Rojava’da kadınların demokratik, hukuksal kazanımlarını sahiplenmek ve desteklemek anlamlıdır. Ortadoğu coğrafyasında kuşkusuz ki bunlar oldukça önemli kazanımlardır. Ancak “Rojava devrimi kadın devrimidir” olarak kodlayıp, kadının kurtuluşunu toplumsal bir devrimden ayrı kopuk ele alan “Kadın devrimi”ni ileri sürmek ise feminizmin dar sınırlarından kurtulamamak demektir. Bu konuda eğer bir kafa karşılığı yaşanıyorsa bunun gerisinde sınıflar mücadelesinden, marksist ekonomi politikten bihaber olmak vardır. Yok, eğer bilinçli bir tercihse bunun adı Marksizm’den ve bilimsel sosyalizmden vazgeçmektir.

(*) “SKM, soyut ve afaki ‘kadın devrimi’ tanımından çıkıştır. Örgütün, politikanın ve devrimin olmadığı bir kadın devrimi tanımından, kadının cins bilinci ve eylemiyle bütün bunların merkezine yürüdüğü bir kadın devrimi tanımına geçiştir.
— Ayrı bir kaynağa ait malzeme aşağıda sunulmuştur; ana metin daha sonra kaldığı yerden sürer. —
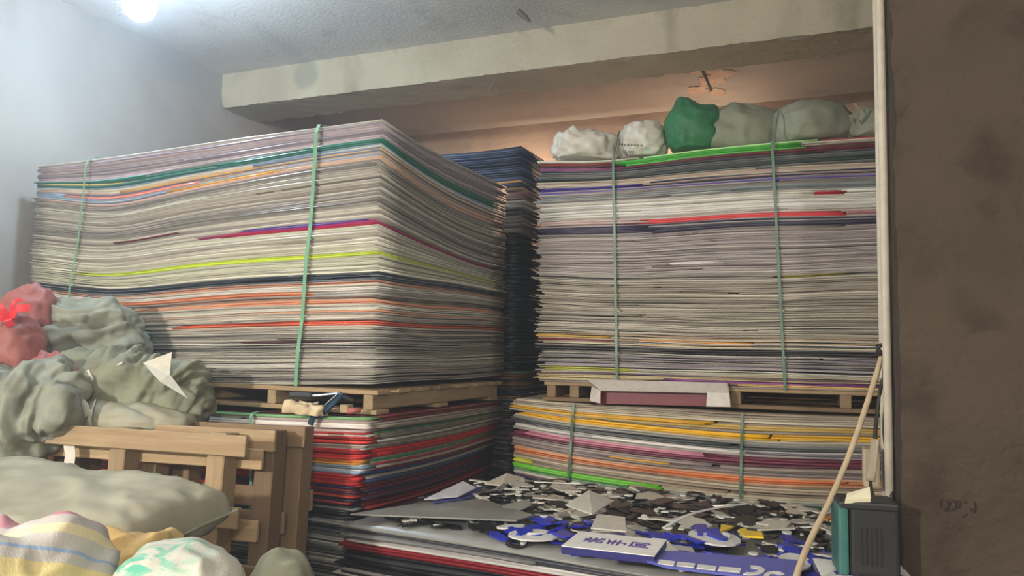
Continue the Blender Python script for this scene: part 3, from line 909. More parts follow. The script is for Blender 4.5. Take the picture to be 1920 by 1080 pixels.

Solup, gerçeklik zeminini yitiren kadın devrimi kavramının bugün sosyalist kadınların söylemi ve eyleminde yeşeriyor oluşu, tam da o kavramın hareketten koparılamaz olduğunu gösterir. Nasıl Spinoza’nın, Hegel’in soyut diyalektiği Marks’ın, Engels’in yönteminde hayat bulduysa, maddeci, radikal feministlerin, politik lezbiyenlerin kadın devrimi söylemi de sosyalist kadın hareketi tarafından içerilip aşılarak başka bir hayat bulacaktır.” (Sosyalist Kadın Meclisleri Kuruluş Deklarasyonu)

Bu teorik “yenilenme” ve söylemler kuşkusuz ki Marksizm-Leninizm’den giderek uzaklaşan bir siyasal programın kadın sorunu alanına yansımasıdır. Bundan dolayı kadının gerçek kurtuluşu ve özgürlüğü için Marksizm’in değil de feministlerin tarihine sahip çıkılması ise şaşırtıcı değildir.